* [Instructions to follow]:
Return the whole listing exactly as it stands.

* [Source material]:
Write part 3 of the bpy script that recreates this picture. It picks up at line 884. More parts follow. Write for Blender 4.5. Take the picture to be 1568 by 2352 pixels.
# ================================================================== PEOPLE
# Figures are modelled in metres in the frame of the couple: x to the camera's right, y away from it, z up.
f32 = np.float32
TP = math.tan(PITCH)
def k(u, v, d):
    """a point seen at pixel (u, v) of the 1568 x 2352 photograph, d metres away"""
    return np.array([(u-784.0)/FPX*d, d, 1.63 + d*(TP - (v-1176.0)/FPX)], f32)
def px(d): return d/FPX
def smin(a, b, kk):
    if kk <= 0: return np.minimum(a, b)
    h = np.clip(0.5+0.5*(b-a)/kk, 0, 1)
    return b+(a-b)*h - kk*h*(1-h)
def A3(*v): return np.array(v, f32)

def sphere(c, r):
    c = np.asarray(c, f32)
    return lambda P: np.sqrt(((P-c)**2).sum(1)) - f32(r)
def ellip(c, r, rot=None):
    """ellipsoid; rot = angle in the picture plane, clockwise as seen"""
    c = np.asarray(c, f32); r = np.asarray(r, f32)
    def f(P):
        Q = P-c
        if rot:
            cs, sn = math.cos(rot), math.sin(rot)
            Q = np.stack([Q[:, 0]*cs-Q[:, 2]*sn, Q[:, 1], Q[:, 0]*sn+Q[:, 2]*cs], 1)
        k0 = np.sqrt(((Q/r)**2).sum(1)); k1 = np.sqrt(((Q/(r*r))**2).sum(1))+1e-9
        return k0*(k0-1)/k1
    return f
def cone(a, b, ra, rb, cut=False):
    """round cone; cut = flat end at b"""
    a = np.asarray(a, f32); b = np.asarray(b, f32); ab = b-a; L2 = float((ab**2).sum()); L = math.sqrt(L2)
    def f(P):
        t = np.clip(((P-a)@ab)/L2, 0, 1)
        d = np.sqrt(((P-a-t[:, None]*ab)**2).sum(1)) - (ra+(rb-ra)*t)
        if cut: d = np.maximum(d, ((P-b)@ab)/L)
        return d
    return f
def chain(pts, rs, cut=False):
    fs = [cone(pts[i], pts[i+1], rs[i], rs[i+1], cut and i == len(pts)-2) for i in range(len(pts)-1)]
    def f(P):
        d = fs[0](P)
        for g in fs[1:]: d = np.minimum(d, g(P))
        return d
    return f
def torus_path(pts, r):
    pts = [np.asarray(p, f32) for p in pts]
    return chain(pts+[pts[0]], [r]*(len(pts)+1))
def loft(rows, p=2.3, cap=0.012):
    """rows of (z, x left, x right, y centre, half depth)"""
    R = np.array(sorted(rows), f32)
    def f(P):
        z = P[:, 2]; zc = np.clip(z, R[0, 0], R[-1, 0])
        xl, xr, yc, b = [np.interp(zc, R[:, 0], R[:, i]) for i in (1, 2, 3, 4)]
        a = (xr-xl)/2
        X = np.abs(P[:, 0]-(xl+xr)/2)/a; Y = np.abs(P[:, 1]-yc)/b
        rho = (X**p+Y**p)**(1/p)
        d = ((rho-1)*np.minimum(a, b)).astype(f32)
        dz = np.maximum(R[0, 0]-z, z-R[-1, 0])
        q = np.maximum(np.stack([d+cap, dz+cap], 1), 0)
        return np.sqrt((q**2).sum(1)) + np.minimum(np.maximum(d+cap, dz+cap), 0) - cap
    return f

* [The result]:
Write part 3 of the bpy script that recreates this picture. It picks up at line 884. More parts follow. Write for Blender 4.5. Take the picture to be 1568 by 2352 pixels.
# ================================================================== PEOPLE
# Figures are modelled in metres in the frame of the couple: x to the camera's right, y away from it, z up.
f32 = np.float32
TP = math.tan(PITCH)
def k(u, v, d):
    """a point seen at pixel (u, v) of the 1568 x 2352 photograph, d metres away"""
    return np.array([(u-784.0)/FPX*d, d, 1.63 + d*(TP - (v-1176.0)/FPX)], f32)
def px(d): return d/FPX
def smin(a, b, kk):
    if kk <= 0: return np.minimum(a, b)
    h = np.clip(0.5+0.5*(b-a)/kk, 0, 1)
    return b+(a-b)*h - kk*h*(1-h)
def A3(*v): return np.array(v, f32)

def sphere(c, r):
    c = np.asarray(c, f32)
    return lambda P: np.sqrt(((P-c)**2).sum(1)) - f32(r)
def ellip(c, r, rot=None):
    """ellipsoid; rot = angle in the picture plane, clockwise as seen"""
    c = np.asarray(c, f32); r = np.asarray(r, f32)
    def f(P):
        Q = P-c
        if rot:
            cs, sn = math.cos(rot), math.sin(rot)
            Q = np.stack([Q[:, 0]*cs-Q[:, 2]*sn, Q[:, 1], Q[:, 0]*sn+Q[:, 2]*cs], 1)
        k0 = np.sqrt(((Q/r)**2).sum(1)); k1 = np.sqrt(((Q/(r*r))**2).sum(1))+1e-9
        return k0*(k0-1)/k1
    return f
def cone(a, b, ra, rb, cut=False):
    """round cone; cut = flat end at b"""
    a = np.asarray(a, f32); b = np.asarray(b, f32); ab = b-a; L2 = float((ab**2).sum()); L = math.sqrt(L2)
    def f(P):
        t = np.clip(((P-a)@ab)/L2, 0, 1)
        d = np.sqrt(((P-a-t[:, None]*ab)**2).sum(1)) - (ra+(rb-ra)*t)
        if cut: d = np.maximum(d, ((P-b)@ab)/L)
        return d
    return f
def chain(pts, rs, cut=False):
    fs = [cone(pts[i], pts[i+1], rs[i], rs[i+1], cut and i == len(pts)-2) for i in range(len(pts)-1)]
    def f(P):
        d = fs[0](P)
        for g in fs[1:]: d = np.minimum(d, g(P))
        return d
    return f
def torus_path(pts, r):
    pts = [np.asarray(p, f32) for p in pts]
    return chain(pts+[pts[0]], [r]*(len(pts)+1))
def loft(rows, p=2.3, cap=0.012):
    """rows of (z, x left, x right, y centre, half depth)"""
    R = np.array(sorted(rows), f32)
    def f(P):
        z = P[:, 2]; zc = np.clip(z, R[0, 0], R[-1, 0])
        xl, xr, yc, b = [np.interp(zc, R[:, 0], R[:, i]) for i in (1, 2, 3, 4)]
        a = (xr-xl)/2
        X = np.abs(P[:, 0]-(xl+xr)/2)/a; Y = np.abs(P[:, 1]-yc)/b
        rho = (X**p+Y**p)**(1/p)
        d = ((rho-1)*np.minimum(a, b)).astype(f32)
        dz = np.maximum(R[0, 0]-z, z-R[-1, 0])
        q = np.maximum(np.stack([d+cap, dz+cap], 1), 0)
        return np.sqrt((q**2).sum(1)) + np.minimum(np.maximum(d+cap, dz+cap), 0) - cap
    return f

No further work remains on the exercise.